Milley did no such thing. In fact, he took aim at the topic and shot it to pieces, revealing how quickly the fearmongering blah-blah bubbling up like noxious gases from the right-wing fever swamps gets blown away by intelligence and common sense.
After Republican lawmakers complained that ideas relating to critical race theory and “white rage” were being taught at the U.S. Military Academy at West Point, Milley said this, which I’ll quote extensively because every word is worth your time:
“I do think it’s important, actually, for those of us in uniform to be open-minded and to be widely read. And the United States Military Academy is a university, and it is important that we train and we understand. And I want to understand white rage. I’m white, and I want to understand it. What is it that caused thousands of people to assault this building and try to overturn the Constitution of the United States of America. What caused that? I want to find that out.

“I want to maintain an open mind here and I do want to analyze it. It’s important that we understand that, because our soldiers, sailors, airmen, Marines and guardians, they come from the American people. So it’s important that the leaders now and in the future do understand it.
“I’ve read Mao Zedong. I’ve read Karl Marx. I’ve read Lenin. That doesn’t make me a communist. So what is wrong with understanding, having some situational understanding of the country, which we are here to defend?
“And I personally find it offensive that we are accusing the United States military, our general officers, our commissioned and noncommissioned officers, of being ‘woke’ or something else because we’re studying some theory that is out there that was started in Harvard Law School years ago.

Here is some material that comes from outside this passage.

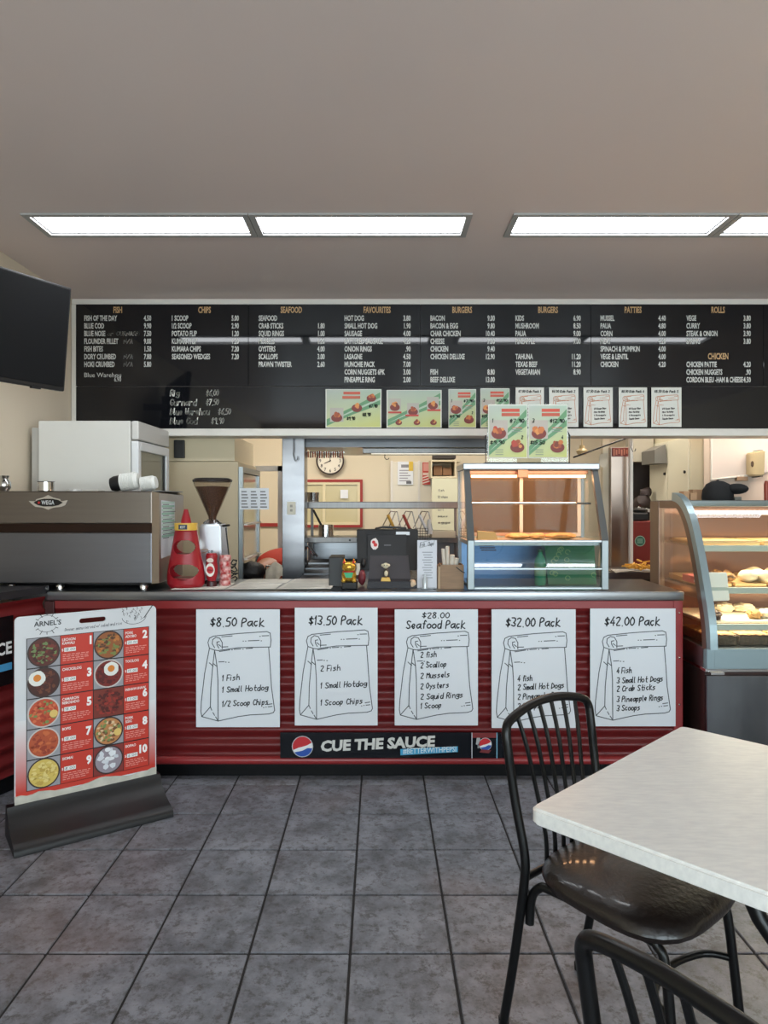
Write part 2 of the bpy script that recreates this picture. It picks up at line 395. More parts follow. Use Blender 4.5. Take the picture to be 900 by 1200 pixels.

“It proposed that there were laws in the United States, antebellum laws, prior to the Civil War, that led to a power differential with African Americans that were ¾ of a human being when this country was formed. And then we had a Civil War and an Emancipation Proclamation to change it. And then we brought it up to the Civil Rights Act of 1964, it took another hundred years to change that. So look, I do want to know. … It matters to our military, and the discipline and cohesion of this military.”
To quote a sound often made by the military: BOOM!
Fox News babblers and willfully ignorant lawmakers are having a ball giving white Americans hooked on feeling aggrieved a chance to believe THEY are the real victims of racism.
But serious, sensible Americans like Milley can swat that nonsense away like a gnat on his chest full of medals.
Critical race theory is a previously obscure academic movement that views racism as pervasive and woven into American laws, a framework that’s hard to argue against when large groups of white people keep showing up at school board meetings hollering about how students shouldn’t be taught about how pervasively racist this country has been.
The key problem with this uninformed uproar is that critical race theory isn’t really being taught in any school systems anywhere. There are currently more pending bills banning the teaching of critical race theory than there is evidence that critical race theory is being taught.
In the wake of the murder of George Floyd last summer, there have been much-needed conversations on how children are taught about race and racism in America. But those conversations and any changes to curricula have little if anything to do with the broad, complex ideas behind critical race theory, and they have nothing to do with, as the loud ones like to cry, teaching white children to feel guilty.
It’s all a bunch of hysterical nonsense, and the ease with which Milley eloquently unloaded on the whole thing revealed the right’s new cause to be a paper tiger atop a hill of lies.
Such public displays of debunking are becoming commonplace.
Claims of fraud and finagling in the 2020 presidential election are met by facts and legal rulings that support nothing of the sort. On Wednesday, the Republican-led Michigan Senate Oversight Committee — allow me to stress “Republican-led” — released a report that “found no evidence of widespread or systemic fraud in Michigan’s prosecution of the 2020 election.”
The report read: “Our clear finding is that citizens should be confident the results represent the true results of the ballots cast by the people of Michigan. The Committee strongly recommends citizens use a critical eye and ear toward those who have pushed demonstrably false theories for their own personal gain.”
Recommendations like that, coupled with the strong words of smart, serious people like Milley, might just save us from ourselves.